[Scenes as source code]
------------------------------------------------

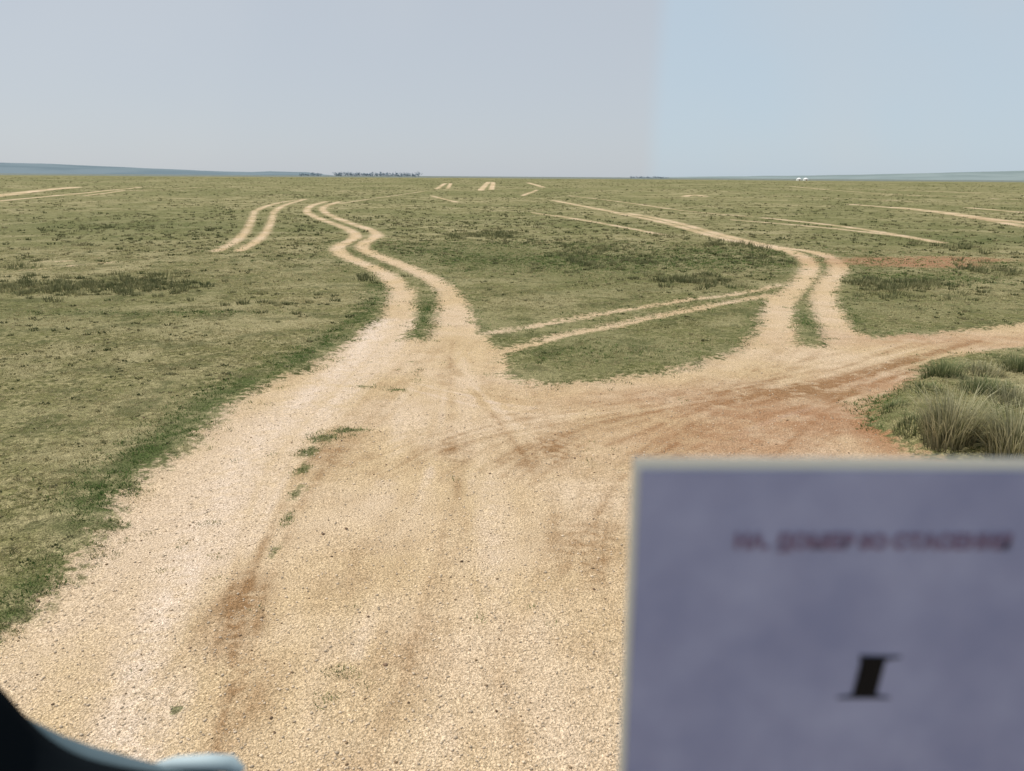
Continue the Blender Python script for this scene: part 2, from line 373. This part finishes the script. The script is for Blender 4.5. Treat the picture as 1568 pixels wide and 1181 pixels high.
for k,(u,v,h_,n,r_,st) in enumerate([(1450,690,.72,700,.34,.5),(1550,716,.72,700,.34,.6),(1620,690,.7,500,.3,.5),(1440,592,.36,360,.34,.1),(1500,585,.26,240,.4,.4),(1560,578,.38,360,.36,.2),(1395,672,.22,200,.24,.1),(1365,640,.14,140,.2,.1),(1500,625,.30,300,.35,.1),(1545,640,.30,300,.35,.5),(1410,620,.16,160,.3,.1),(1640,600,.4,300,.4,.4)]):
    tussock(u,v,h_,n,r_,100+k,st)
# ------------------------------------------------------------ stones
t=(1+5**.5)/2
ico=np.array([(-1,t,0),(1,t,0),(-1,-t,0),(1,-t,0),(0,-1,t),(0,1,t),(0,-1,-t),(0,1,-t),(t,0,-1),(t,0,1),(-t,0,-1),(-t,0,1)])/np.hypot(1,t)
icf=np.array([(0,11,5),(0,5,1),(0,1,7),(0,7,10),(0,10,11),(1,5,9),(5,11,4),(11,10,2),(10,7,6),(7,1,8),(3,9,4),(3,4,2),(3,2,6),(3,6,8),(3,8,9),(4,9,5),(2,4,11),(6,2,10),(8,6,7),(9,8,1)])
sm_,N=newmat("stone"); N.out(N.attr('Col',0),.9,.1)
def stones(name,x,y,s,col):
    n=len(x); sdv=np.maximum(*masks(x,y)); z=height(x,y,sdv)+.005
    P=ico[None]*(.75+.5*rng.random((n,12,1)))*s[:,None,None]*np.array([1,1,.6])*(.7+.6*rng.random((n,1,3)))
    an=rng.random(n)*6.28; c_,s_=np.cos(an)[:,None],np.sin(an)[:,None]
    V=np.stack([x[:,None]+P[...,0]*c_-P[...,1]*s_,y[:,None]+P[...,0]*s_+P[...,1]*c_,z[:,None]+P[...,2]+.25*s[:,None]],-1).reshape(-1,3)
    Ff=(icf[None]+12*np.arange(n)[:,None,None]).reshape(-1,3)
    C=np.repeat(col,12,0); C=np.concatenate([C,np.ones((len(C),1))],1)
    make_mesh(name,V,Ff,{'Col':('FLOAT_COLOR',C)},sm_)
x,y,r=sample_polar(30000,3.2,26,.3,42)
k=np.maximum(*masks(x,y))>.05; x,y,r=x[k],y[k],r[k]
colr=np.array([.62,.49,.35])*(.6+.6*rng.random((len(x),1)))
dk=rng.random(len(x))<.05; colr[dk]=np.array([.22,.15,.09])
s=.003+.006*rng.random(len(x))**3*1.6+.0002*r
stones("road_gravel",x,y,s,colr)
x,y,r=sample_polar(160,3.4,16,.8,36); k=np.maximum(*masks(x,y))>.0; x,y=x[k],y[k]
px=[(750,722),(707,857),(690,880),(58,922),(530,806),(495,815),(590,1015),(880,700),(220,640),(760,1085),(415,1095)]
q=np.array(GL(px)); x=np.concatenate([x,q[:,0]]);y=np.concatenate([y,q[:,1]])
s=np.concatenate([.007+.006*rng.random(len(x)-len(px)),.013+.007*rng.random(len(px))])
stones("loose_stones",x,y,s,np.array([.18,.12,.08])*(.6+.8*rng.random((len(x),1))))
# ------------------------------------------------------------ distant hills
hm,N=newmat("hazy_hills"); pos=N.n('ShaderNodeNewGeometry').outputs['Position']
nn=N.noise(pos,.002,4); sx_=N.n('ShaderNodeSeparateXYZ',ins={0:pos}).outputs[0]
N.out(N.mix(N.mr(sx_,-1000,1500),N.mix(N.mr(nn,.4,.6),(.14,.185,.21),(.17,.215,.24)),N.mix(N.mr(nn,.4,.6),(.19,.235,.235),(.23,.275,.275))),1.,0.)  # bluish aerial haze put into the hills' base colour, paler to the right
ad=np.linspace(-75,75,900)
prof=np.interp(ad,[-75,-50,-33.6,-30,-25,-20,-18.2,-17,-14.5,-13.5,-11.5,7.5,9,14,20,26,33,50,75],[60,88,76,70,48,28,24,32,28,12,-12,-12,6,16,28,44,70,85,60])
prof=prof+3*(vn(ad,ad*0,1.5,31)-.5)+1.2*(vn(ad,ad*0,.4,32)-.5)
rs=[5200,5800,6500,7600]; fr_=[-.1,.45,1.,.0]
V=[]; 
for rr_,ff_ in zip(rs,fr_):
    V.append(np.stack([rr_*np.sin(np.radians(ad)),rr_*np.cos(np.radians(ad)),np.maximum(prof,-12)*ff_-2+ (0 if ff_>0 else -8)],1))
V=np.concatenate(V); n=len(ad); a=np.arange(n-1)
Fh=np.concatenate([np.stack([k*n+a,k*n+a+1,(k+1)*n+a+1,(k+1)*n+a],1) for k in range(3)])
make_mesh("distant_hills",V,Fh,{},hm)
# ------------------------------------------------------------ distant trees (far shelterbelt)
tm,N=newmat("distant_foliage"); N.out((.33,.39,.44),1.,0.)
V=[];
def treeline(u0,u1,n,hmax,dist):
    for u in np.linspace(u0,u1,n):
        az_=math.atan2((u-CX),F)+rng.normal(0,.0006); x0=dist*math.sin(az_); y0=dist*math.cos(az_); z0=1.0
        hh_=hmax*(.6+.5*rng.random())
        for _ in range(26):
            c=np.array([x0,y0,z0+hh_*(.3+.6*rng.random())])+rng.normal(0,1,3)*np.array([3.5,3.5,.12*hh_])
            V.append(c+rng.normal(0,1.6,(3,3)))
        V.append(np.array([[x0-.4,y0,z0-1],[x0+.4,y0,z0-1],[x0,y0,z0+hh_*.7]]))
treeline(470,498,9,9.0,2300); treeline(520,645,50,11.0,2300); treeline(960,1010,10,4,2300)
V=np.concatenate(V); make_mesh("distant_trees",V,np.arange(len(V)).reshape(-1,3),{},tm)
# ------------------------------------------------------------ yurts
wm,N=newmat("white_felt"); N.out((.8,.8,.78),.9,.1)
dm,N=newmat("painted_door"); N.out((.35,.12,.06),.6,.3)
def yurt(u,dist,s=1.):
    az_=math.atan2(u-CX,F); x0=dist*math.sin(az_);y0=dist*math.cos(az_);z0=float(terr(np.array([x0]),np.array([y0]))[0])-.05
    e=bpy.data.objects.new("yurt",None); scene.collection.objects.link(e); e.location=(x0,y0,z0)
    pr=[(2.6,0),(2.65,1.6),(2.75,1.65),(1.7,2.35),(.7,2.8),(.6,2.95),(0.01,3.05)]
    K=24; V=[];Fs=[]
    for r_,z in pr:
        for k in range(K): V.append((r_*s*math.cos(k*2*math.pi/K),r_*s*math.sin(k*2*math.pi/K),z*s))
    for a in range(len(pr)-1):
        for k in range(K): Fs.append((a*K+k,a*K+(k+1)%K,(a+1)*K+(k+1)%K,(a+1)*K+k))
    me=bpy.data.meshes.new("felt_cover"); me.from_pydata(V,[],Fs); me.materials.append(wm)
    o=bpy.data.objects.new("felt_cover",me); scene.collection.objects.link(o); o.parent=e
    me=bpy.data.meshes.new("door"); me.from_pydata([(-.4,-2.68*s,0),(.4,-2.68*s,0),(.4,-2.68*s,1.5*s),(-.4,-2.68*s,1.5*s)],[],[(0,1,2,3)]); me.materials.append(dm)
    o=bpy.data.objects.new("door",me); scene.collection.objects.link(o); o.parent=e
yurt(1206,820,.9); yurt(1216,800,.9)
# ------------------------------------------------------------ paper sign behind the windscreen
def atY(u,v,Y0):
    d=ray(u,v); k=Y0/d[1]; return Vector((d[0]*k,Y0,H+d[2]*k))
sp=bpy.data.objects.new("paper_sign",None); scene.collection.objects.link(sp)
YS=.5; tl=atY(969,701,YS); sp.location=tl; sp.rotation_euler=(0,math.radians(-.3),0)
pm,N=newmat("printed_paper"); tc=N.n('ShaderNodeTexCoord').outputs['Object']
n1=N.noise(tc,9,3); n2=N.noise(tc,30,3)
pc=N.mix(N.mr(n1,.3,.7),(.225,.255,.44),(.32,.355,.56)); pc=N.mix(N.mr(n2,.35,.7,0.,.35),pc,(.26,.285,.47))
N.out(pc,.6,.2)
lm,N=newmat("laminate_edge"); N.out((.66,.68,.66),.5,.3)
im,N=newmat("brown_print"); N.out((.19,.15,.25),.7,.1)
km,N=newmat("black_print"); N.out((.006,.006,.008),.7,.1)
def box(name,x0,x1,z0,z1,y0,y1,mat,parent,bev=.001):
    b=bmesh.new(); bmesh.ops.create_cube(b,size=1)
    for v in b.verts: v.co=Vector(((x0+x1)/2+v.co.x*(x1-x0),(y0+y1)/2+v.co.y*(y1-y0),(z0+z1)/2+v.co.z*(z1-z0)))
    if bev: bmesh.ops.bevel(b,geom=b.edges[:],offset=bev,segments=2,affect='EDGES')
    me=bpy.data.meshes.new(name); b.to_mesh(me); b.free(); me.materials.append(mat)
    o=bpy.data.objects.new(name,me); scene.collection.objects.link(o); o.parent=parent; return o
box("laminate_border",0,.40,-.283,0,.0,.0016,lm,sp,.0006)
box("sheet",.0055,.3945,-.2775,-.009,-.0022,-.0005,pm,sp,0)
def text(name,body,x,z,size,mat,sx=1.,bold=0.):
    c=bpy.data.curves.new(name,'FONT'); c.body=body; c.size=size; c.extrude=.0002; c.offset=bold; c.space_character=1.03; c.space_word=.8
    o=bpy.data.objects.new(name,c); scene.collection.objects.link(o)
    o.rotation_euler=(math.pi/2,0,0); o.location=(x,-.003,z); o.scale=(sx,1,1)
    bpy.context.view_layer.update()
    me=bpy.data.meshes.new_from_object(o.evaluated_get(bpy.context.evaluated_depsgraph_get())); 
    o2=bpy.data.objects.new(name,me); o2.location=o.location; o2.rotation_euler=o.rotation_euler; o2.scale=o.scale
    bpy.data.objects.remove(o); scene.collection.objects.link(o2); me.materials.clear(); me.materials.append(mat); o2.parent=sp
text("heading_text","НА. ДОМЕР SO СТАСЕНИЯ",.074,-.067,.0150,im,1.0,.0008)
gl=[(-.0115,-.0155),(-.024,-.0175),(-.024,-.0186),(.020,-.0186),(.020,-.0175),(.008,-.0155),(.0115,.0135),(.024,.0158),(.024,.0168),(-.010,.0175),(-.0085,.012)]
b=bmesh.new(); vs=[b.verts.new((x_*.92+.183,-.003,z_*1.03-.172)) for x_,z_ in gl]; b.faces.new(vs)
me=bpy.data.meshes.new("large_numeral"); b.to_mesh(me); b.free(); me.materials.append(km)
o=bpy.data.objects.new("large_numeral",me); scene.collection.objects.link(o); o.parent=sp
# ------------------------------------------------------------ dashboard corner
db=bpy.data.objects.new("dashboard",None); scene.collection.objects.link(db)
dk_,N=newmat("dark_dashboard_plastic"); N.out((.004,.006,.008),.9,.05)
tr_,N=newmat("trim_blue_reflection"); N.out((.085,.125,.145),.6,.2)  # bluish reflection on the dark trim, put into its base colour
pv_,N=newmat("pale_highlight"); N.out((.36,.45,.48),.5,.3)  # pale bluish highlight on the dashboard edge, painted as a coloured strip
YD=.62
prof_px=[(-260,900),(-120,975),(-40,1018),(0,1050),(40,1098),(80,1136),(130,1162),(190,1176),(260,1184),(380,1192),(520,1215)]
P=[np.array(atY(u,v,YD)) for u,v in prof_px]
for _ in range(3):
    Q=[P[0]]
    for a,b_ in zip(P[:-1],P[1:]): Q+=[a*.75+b_*.25,a*.25+b_*.75]
    Q.append(P[-1]); P=Q
V=[];Fs=[]; m=len(P)
for dy,dz in ((0,0),(-.01,-.001),(-.03,-.008),(-.10,-.05),(-.22,-.16)):
    for q in P: V.append((q[0],q[1]+dy,q[2]+dz))
for q in P: V.append((q[0],q[1]+.01,q[2]-.25))
rows=[5,0,1,2,3,4]
for a,b_ in zip(rows[:-1],rows[1:]):
    for k in range(m-1): Fs.append((a*m+k,a*m+k+1,b_*m+k+1,b_*m+k))
me=bpy.data.meshes.new("cowl"); me.from_pydata(V,[],Fs); me.materials.append(dk_)
me.polygons.foreach_set('use_smooth',np.ones(len(me.polygons),bool))
o=bpy.data.objects.new("cowl",me); scene.collection.objects.link(o); o.parent=db
def tube(name,pts,rad_,mat):
    c=bpy.data.curves.new(name,'CURVE'); c.dimensions='3D'; c.bevel_depth=1.; c.bevel_resolution=4; c.use_fill_caps=True
    s_=c.splines.new('POLY'); s_.points.add(len(pts)-1)
    for p_,q,r_ in zip(s_.points,pts,rad_): p_.co=(*q,1); p_.radius=r_
    o=bpy.data.objects.new(name,c); scene.collection.objects.link(o); o.parent=db; c.materials.append(mat)
tp=[atY(u,v,YD+.012) for u,v in [(10,1085),(45,1115),(85,1143),(130,1163),(190,1178),(250,1190),(330,1200)]]
tube("edge_trim",tp,[.003,.007,.011,.013,.012,.010,.009],tr_)
tp=[atY(u,v,YD+.02) for u,v in [(238,1174),(270,1171),(320,1169),(352,1170),(366,1184)]]
tube("pale_strip",tp,[.004,.008,.009,.009,.008],pv_)
# ------------------------------------------------------------ light
EL,AZ=56,-65   # azimuth from +Y toward +X
sl=bpy.data.lights.new("sun",'SUN'); sl.energy=4.1; sl.angle=math.radians(.6); sl.color=(1,.96,.89)
so=bpy.data.objects.new("sun",sl); scene.collection.objects.link(so)
d=Vector((math.sin(math.radians(AZ))*math.cos(math.radians(EL)),math.cos(math.radians(AZ))*math.cos(math.radians(EL)),math.sin(math.radians(EL))))
so.rotation_euler=d.to_track_quat('Z','Y').to_euler()
w=bpy.data.worlds.new("World"); scene.world=w; w.use_nodes=True
N=NT(w)
sky=N.n('ShaderNodeTexSky',sky_type='NISHITA',sun_disc=False,sun_elevation=math.radians(EL),sun_rotation=math.radians(AZ),altitude=1200,air_density=1.,dust_density=2.5,ozone_density=1.)
dirn=N.n('ShaderNodeTexCoord').outputs['Generated']; sx=N.n('ShaderNodeSeparateXYZ',ins={0:dirn})
cl=N.noise(dirn,2.2,3)
refl_side=N.mr(sx.outputs[0],.155,.185)  # windscreen reflection painted into the sky as a bluer right part
hz=N.mix(refl_side,(5.5,5.95,6.5),(5.35,6.4,7.3))
hz=N.mix(N.mr(cl,.4,.65,0.,.45),hz,(6.1,6.4,6.7))
c=N.mix(.84,sky.outputs[0],hz)
bg=N.n('ShaderNodeBackground',ins={0:c,1:.1}); o=N.n('ShaderNodeOutputWorld'); N.t.links.new(bg.outputs[0],o.inputs[0])
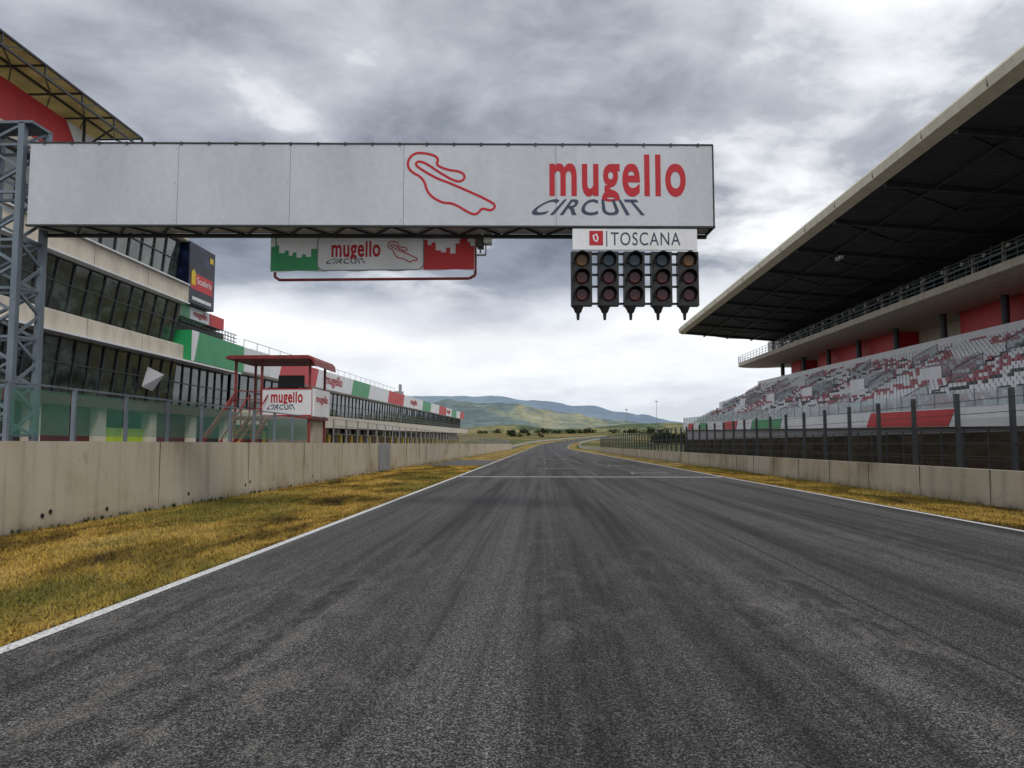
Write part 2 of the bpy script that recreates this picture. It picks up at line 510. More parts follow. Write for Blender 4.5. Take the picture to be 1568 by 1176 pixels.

------------------------------------------------

What to do
Of all the lines in the entries, how many contain the word "this"? Give only the number.

Response
2